In one of the few times Fire Walk with Me cuts from Laura, FBI Agent Albert Rosenfield (Miguel Ferrer) challenges Cooper’s apparent clairvoyance by asking him to describe the killer’s next victim. When Cooper responds that she’s “in high school, sexually active, using drugs, and crying out for help,” Albert tells him that he could be describing “half the high school girls in America.” If this point is raised sardonically, it gestures to a widespread moral failure that will continue metastasizing so long as it’s ignored or, worse, accepted as inevitable. Laura’s experience is not isolated, even within Twin Peaks. From the jump the series is replete with imperiled women, many victim to sexual assault or domestic violence whose opportunities for escape are limited to nonexistent. Fire Walk with Me’s rawness is all the more shocking for its suggestion that despair as all-consuming and apocalyptic as Laura’s has been, and continues to be, felt by others. Even after the facade has come crashing down and the rot is exposed, all anyone can do is look away.

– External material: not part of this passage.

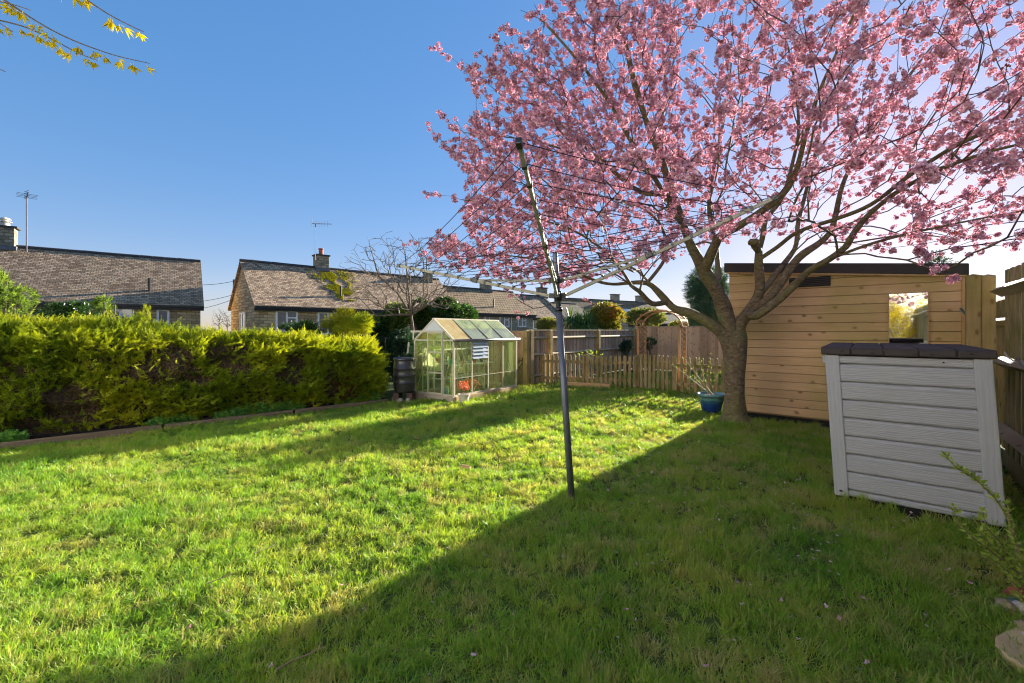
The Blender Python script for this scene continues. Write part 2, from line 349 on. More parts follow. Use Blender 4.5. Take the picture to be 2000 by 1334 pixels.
    MT['arm'] = plain('airer_arm_aluminium', (.36, .33, .25), .6, .1, var=.35, sc=10)
    MT['felt'] = plain('roofing_felt', (.045, .04, .036), .9, var=.3, sc=60, bmp=.5)
    MT['black'] = plain('black_base', (.012, .011, .012), .8)
    MT['lid'] = plain('box_lid_plastic', (.06, .048, .042), .75, spec=.25, var=.2, sc=20, bmp=.15)
    MT['teal'] = plain('teal_plastic', (.03, .35, .30), .4); MT['blue'] = plain('blue_plastic', (.05, .25, .5), .4); MT['orange'] = plain('orange_plastic', (.75, .13, .03), .45); MT['tray'] = plain('white_tray', (.72, .72, .7), .5, var=.08)
    MT['slab'] = plain('sandstone_slab', (.55, .39, .21), .9, var=.4, sc=7, bmp=.5)
    MT['stoneA'] = plain('ochre_stone', (.35, .26, .16), .85, var=.4, sc=25, bmp=.5); MT['stoneB'] = plain('pink_white_stone', (.6, .5, .48), .8, var=.4, sc=22, bmp=.4); MT['stoneC'] = plain('red_brick_piece', (.33, .09, .05), .9, var=.3, sc=30, bmp=.5); MT['stoneD'] = plain('green_grey_stone', (.13, .19, .15), .85, var=.5, sc=20, bmp=.5)
    MT['pebble'] = plain('blue_glass', (.25, .55, .62), .15, spec=.8)
    m, nt = newm('blue_glaze'); P = pos(nt); sx = nd(nt, 'SeparateXYZ', {0: P}).outputs[2]
    f = math_(nt, 'ADD', math_(nt, 'MULTIPLY', sx, 3.2), math_(nt, 'MULTIPLY', noi(nt, P, 6, 4), .5))
    out(nt, pbsdf(nt, ramp(nt, f, [(.3, (.012, .03, .16)), (.75, (.02, .06, .22)), (1.0, (.05, .16, .17)), (1.3, (.12, .25, .26))]), .12, spec=.7)); MT['glaze'] = m
    m, nt = newm('mirror_glass'); out(nt, pbsdf(nt, (.82, .84, .78), .03, metal=1.0)); MT['mirror'] = m
    # light grey resin panelling with an embossed wood grain
    m, nt = newm('resin_panel'); uv = nd(nt, 'UVMap').outputs[0]; r = isl(nt)
    sh = nd(nt, 'CombineXYZ', {0: math_(nt, 'MULTIPLY', r, 31.0), 1: math_(nt, 'MULTIPLY', r, 17.0), 2: 0.0}).outputs[0]
    v = nd(nt, 'VectorMath', {0: uv, 1: sh}, operation='ADD').outputs[0]
    wv = nd(nt, 'TexWave', {'Vector': mapv(nt, v, (.30, 2.6, 1)), 'Scale': 8.0, 'Distortion': 9.0, 'Detail': 2.0, 'Detail Scale': 1.4}, bands_direction='Y').outputs['Fac']
    fn = noi(nt, mapv(nt, v, (6, 160, 1)), 1.0, 4, .6); h = math_(nt, 'ADD', math_(nt, 'MULTIPLY', wv, .6), math_(nt, 'MULTIPLY', fn, .5))
    col = ramp(nt, h, [(.1, (.31, .305, .32)), (.9, (.43, .425, .445))]); col = mix(nt, ramp(nt, noi(nt, pos(nt), 2.2, 4), [(.55, 0.0), (.8, .35)]), col, (.36, .32, .26))
    out(nt, pbsdf(nt, col, .6, bump(nt, h, .4, .004), spec=.25)); MT['resin'] = m
    m, nt = newm('resin_post'); uv = nd(nt, 'UVMap').outputs[0]
    wv = nd(nt, 'TexWave', {'Vector': mapv(nt, uv, (3.0, .35, 1)), 'Scale': 4.0, 'Distortion': 6.0, 'Detail': 3.0, 'Detail Scale': .9}, bands_direction='X').outputs['Fac']
    fn = noi(nt, mapv(nt, uv, (160, 6, 1)), 1.0, 4, .6); h = math_(nt, 'ADD', math_(nt, 'MULTIPLY', wv, .12), math_(nt, 'MULTIPLY', fn, .7))
    out(nt, pbsdf(nt, ramp(nt, h, [(.25, (.35, .345, .36)), (.7, (.46, .455, .475))]), .55, bump(nt, h, .6, .004), spec=.3)); MT['resinpost'] = m
    for nm, al, tc, gl in (('greenhouse_glass', .13, (.93, .97, .82), .9), ('roof_glass', .5, (.75, .8, .7), 1.0)):
        m, nt = newm(nm); n1 = noi(nt, pos(nt), 3.0, 5, .7)
        tp = nd(nt, 'BsdfTransparent', {'Color': tc}).outputs[0]; df = nd(nt, 'BsdfDiffuse', {'Color': (.50, .52, .27)}).outputs[0]; tl = nd(nt, 'BsdfTranslucent', {'Color': (.66, .70, .36)}).outputs[0]
        dirt = nd(nt, 'AddShader', {0: df, 1: tl}).outputs[0]
        a = nd(nt, 'MixShader', {0: math_(nt, 'MULTIPLY', ramp(nt, n1, [(.3, .3), (.7, 1.0)]), al), 1: tp, 2: dirt}).outputs[0]
        fr = math_(nt, 'ADD', math_(nt, 'MULTIPLY', math_(nt, 'POWER', nd(nt, 'LayerWeight', {'Blend': .5}).outputs['Facing'], 3.0), .45), .03)
        out(nt, nd(nt, 'MixShader', {0: math_(nt, 'MULTIPLY', fr, gl), 1: a, 2: nd(nt, 'BsdfGlossy', {'Roughness': .03}).outputs[0]}).outputs[0]); MT[nm] = m
    m, nt = newm('yellowed_sheet'); n1 = noi(nt, pos(nt), 4, 5, .7); c = ramp(nt, n1, [(.3, (.5, .36, .12)), (.7, (.7, .58, .3))])
    out(nt, nd(nt, 'MixShader', {0: .35, 1: pbsdf(nt, c, .4), 2: nd(nt, 'BsdfTranslucent', {'Color': c}).outputs[0]}).outputs[0]); MT['yellowsheet'] = m
    m, nt = newm('pale_sheet'); out(nt, nd(nt, 'MixShader', {0: .5, 1: pbsdf(nt, (.68, .68, .45), .5), 2: nd(nt, 'BsdfTranslucent', {'Color': (.7, .7, .42)}).outputs[0]}).outputs[0]); MT['palesheet'] = m
build_mats()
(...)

The story goes that Fire Walk with Me was met with jeers during its Cannes premiere and subsequent press conference. Much of the icy criticism that followed singled out dark tone, bemoaning the shortage of eccentricity and soapiness that first endeared audiences to Twin Peaks. The myopia of these statements seems obvious enough now, but of everything in Lynch’s corpus Fire Walk with Me has walked perhaps the longest path to critical reappraisal. Its most clarifying evaluation would come from the director himself. In 2017’s Twin Peaks, having ruminated on Laura’s trauma for over two decades, Lynch ultimately concluded that it is utterly beyond comprehension, that any attempt to systematically piece it together would cause reality to buckle under its weight. This thesis could not resonate without the searing honesty of Fire Walk with Me and Laura could not exist as anything but a ghost. And without Laura Palmer there is no Twin Peaks. Not in any of the ways that matter.